I am in the Tampa airport, waiting for my flight to Chicago to leave. We should start boarding soon. I'm going to spend the day in Chicago (probably at a coffeeshop, trying to finish a paper that's due Tuesday) before going to a concert tonight. The concert seemed like a good idea two months ago when I bought the ticket, but now, I just feel like driving back to C-U after I get back to Chicago and sleeping. I'm a little tired and a little sick. But...I figure I'll have the paper done (or at least a draft done) by the end of the day, which would feel great.
It would be nice to spend a day not feeling tired the entire time. Maybe I need to start sleeping on a more regular pattern. Most nights this week, at home, I went to bed around 3 or 4 and woke up around 10 or 11, and while I did have some fun, I spent most of the daytime hours in a sort of daze, just wanting to nap.
I have decided not to move to Chicago next semester. This decision was largely the result of a couple of conversations I had at the conference last weekend. I'm going to try to save money this semester and this summer and then if I still feel the urge to leave, I'll try to move somewhere next year, when I'm writing my dissertation.
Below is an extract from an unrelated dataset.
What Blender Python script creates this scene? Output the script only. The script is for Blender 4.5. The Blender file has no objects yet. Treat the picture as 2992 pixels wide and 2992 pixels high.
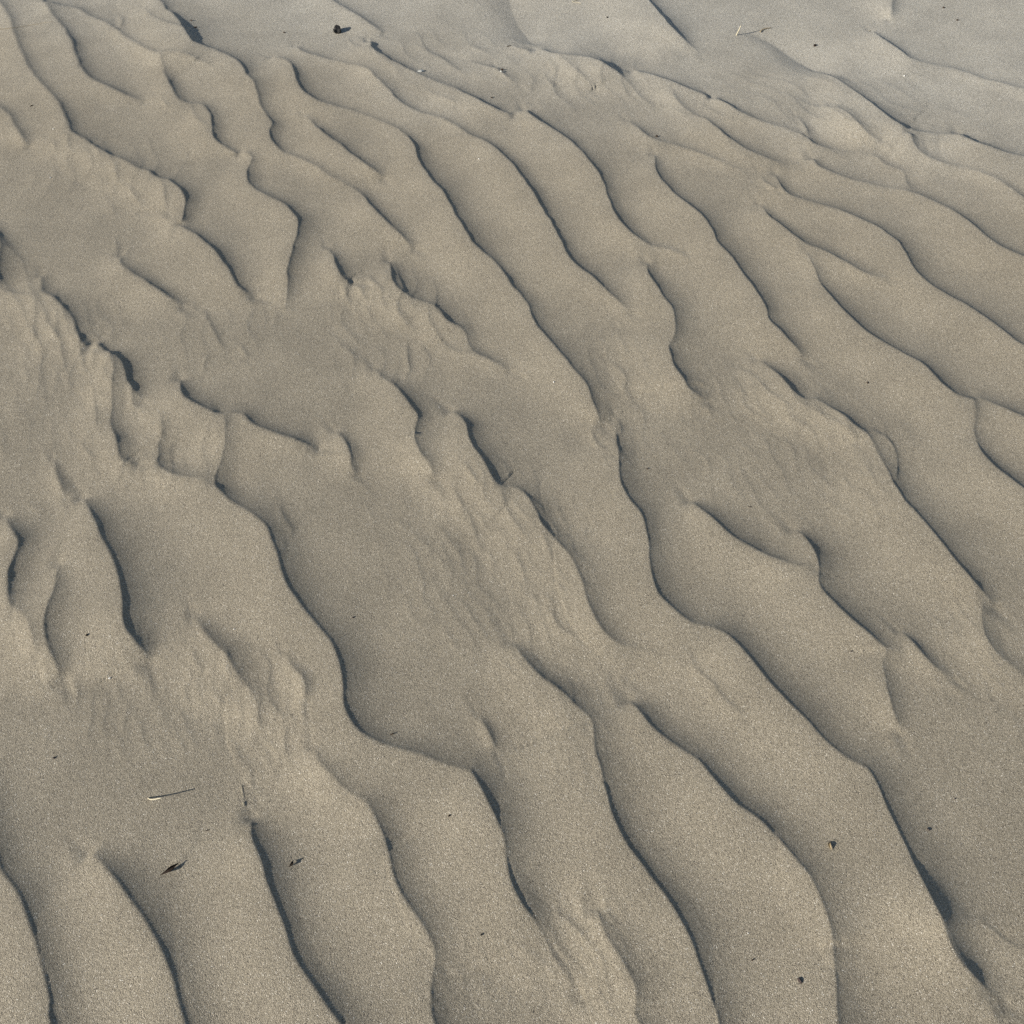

Whenever I come home, I feel like I'm just starting to enjoy myself and then I have to leave. It was wonderful to see everyone, but I wish I could've seen them more. I know things wouldn't be the same as they were before I left, but I think they'd be similar, if I could just spend more time with people.
Most people do not worry about the same sorts of things that I do. Sometimes I wish they did, so I wouldn't feel isolated on occasion, but they just don't. To be entirely honest, this leads me to dislike some people sometimes, because they seem sort of vacuous. But you know what? They're not. I've got more to say, but it looks like the plane is boarding, so it'll have to wait.